昨日は「これからいよいよ本番のようだ」と思ったが、ううむ、どうもそうでもないらしい。
自分は生まれたときからずっと眠れない、と友人に打ち明けられたあと、主人公の少年は観察や実験をいろいろ試みた結果、彼の話を次第に信じるようになる。そのプロセスはまずまず面白いのだけど、だから何なんだ、という気がして仕方がない。眠れない人間という設定はたしかにユニークだが、そこにどんな深い意味があるのだろう。そのあたりがどうも不明確で、まだまだ本番とは言いがたい。
一方、少年は女の子と知り合い、パーティーに誘われて胸ドキドキ。会場はにぎやかな音楽と元気のいいダンスで盛りあがり、やがて2人きりになったところで…。
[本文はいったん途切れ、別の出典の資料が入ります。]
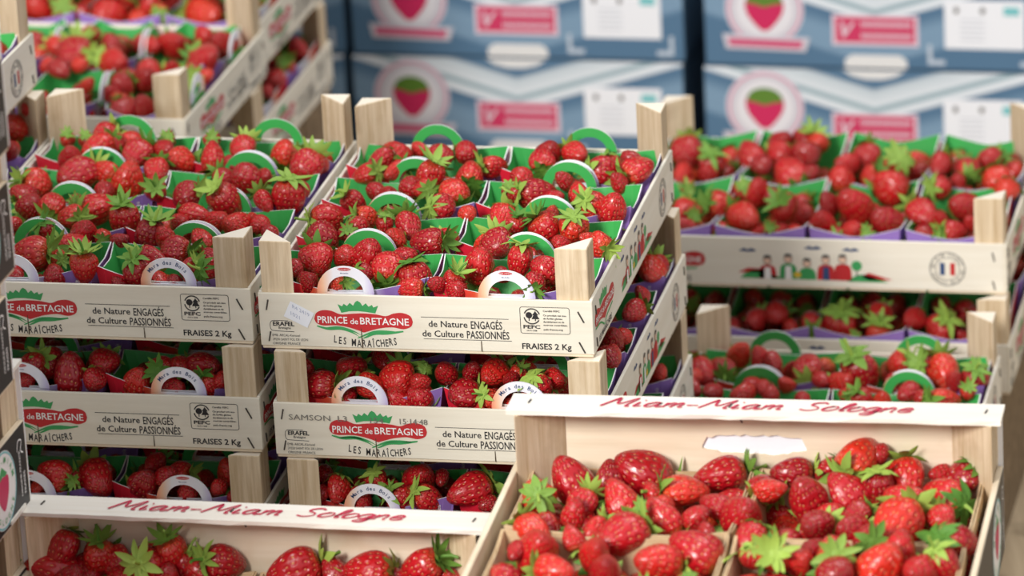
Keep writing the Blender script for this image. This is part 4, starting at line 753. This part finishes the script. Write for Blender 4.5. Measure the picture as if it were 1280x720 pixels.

このくだりもまあ悪くはないのだが、こんな場面は「アメリカン・グラフィティ」をはじめ、あちらのハイスクール物の映画やTVドラマで何度も見かけたような気がする。テンポのいい文体はとてもいい感じなのだけど…。
というわけで、これは今のところ、「眠れない少年」が出てくる点だけが一風変わったごくふつうの青春学園小説と言わざるをえない。しかし何しろ、アレックス賞受賞作だ。この先、ほんとうに本番が始まることを期待しましょう。